Le 8 août, au moins 3 personnes ont été arrêtées lors d’une manifestation pacifique à Refinery Junction, dans la zone de gouvernement local de Kaduna Sud, et, le 18 juin, au moins 20 manifestant·e·s ont été arrêtés et maintenus plusieurs jours en détention par la police dans l’État de Katsina.
Le 17 juin, Nastura Ashir Sharif, un militant, a été arrêté pour avoir dénoncé les homicides et organisé des manifestations appelant à mettre fin à l’insécurité croissante dans le pays.
Le 10 avril, un jeune homme du groupe oureedam de la zone de Bassa, dans l’État du Plateau, a été arrêté après s’être plaint du fait que les forces de sécurité étaient arrivées après la fin d’une attaque. Il a déclaré avoir été frappé et forcé à se rouler sur un sol mouillé. Il a finalement été libéré lorsqu’un député représentant son groupe est intervenu.

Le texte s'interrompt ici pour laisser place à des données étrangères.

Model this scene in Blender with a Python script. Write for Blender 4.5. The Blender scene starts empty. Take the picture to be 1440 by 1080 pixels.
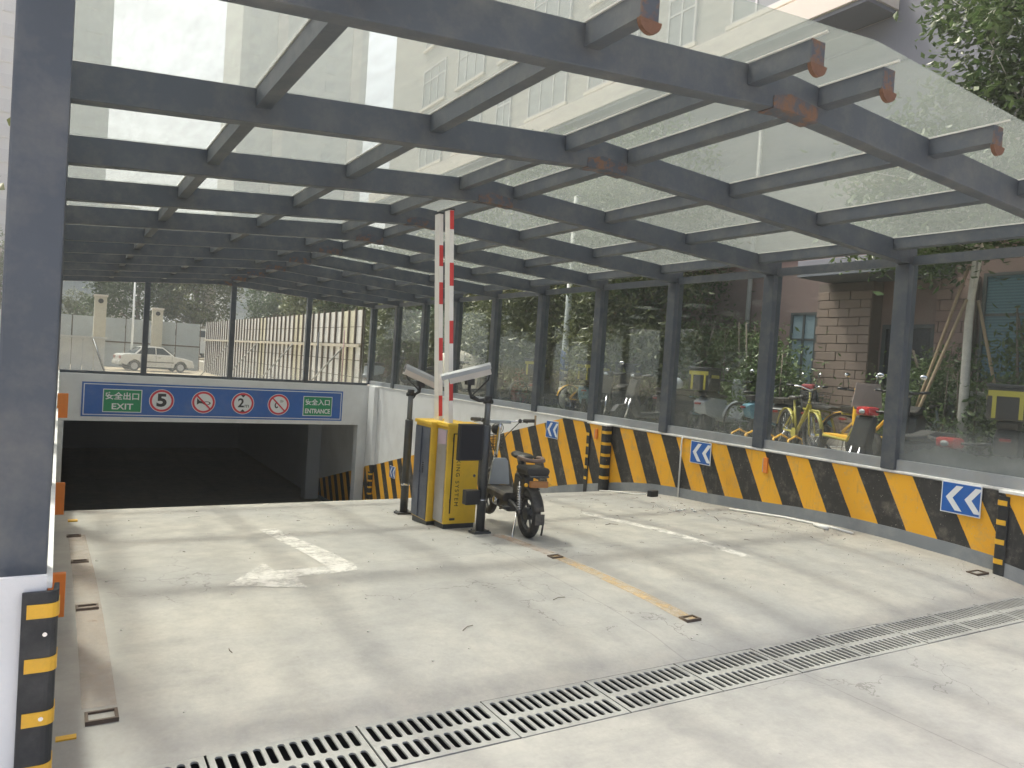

« Les autorités nigérianes ont fait preuve d’une incompétence scandaleuse et d’un mépris total pour les vies humaines dans leur réponse aux attaques. Le fait d’arrêter les personnes qui osent demander de l’aide est un coup supplémentaire. Au lieu d’arrêter les personnes les critiquant, les autorités doivent essayer de trouver des solutions urgentes à cette crise et faire tout ce qui est en leur pouvoir pour empêcher de nouvelles attaques », a déclaré Osai Ojigho.
Amnesty International appelle les autorités nigérianes à mener une enquête indépendante sur toutes ces morts et à assurer l’obligation de rendre des comptes en traduisant les responsables en justice. Cette vague d’attaques est la preuve de l’incompétence des autorités en ce qui concerne la protection de la population. L’incapacité des autorités à traduire les assaillants en justice alimente de dangereuses théories du complot qui ne font qu’aggraver les violences.
« Le gouvernement a l’obligation de protéger sa population. Le bilan de plus en plus lourd dans le nord du Nigeria montre à quel point les autorités manquent à leurs responsabilités. »
Complément d’information
L’insécurité grandissante dans plusieurs États du nord du Nigeria, notamment dans les États de Kaduna, de Katsina, du Niger, du Plateau, de Sokoto, de Taraba et de Zamfara, a fait des milliers de morts.
Amnesty International Nigeria surveille les attaques de banditisme et les affrontements entre éleveurs et agriculteurs depuis 2016. En décembre 2018, nous avons publié un rapport fondé sur plusieurs années de recherche, présentant les violents affrontements entre des membres de groupes d’agriculteurs et de groupes d’éleveurs au Nigeria, particulièrement dans le nord du pays.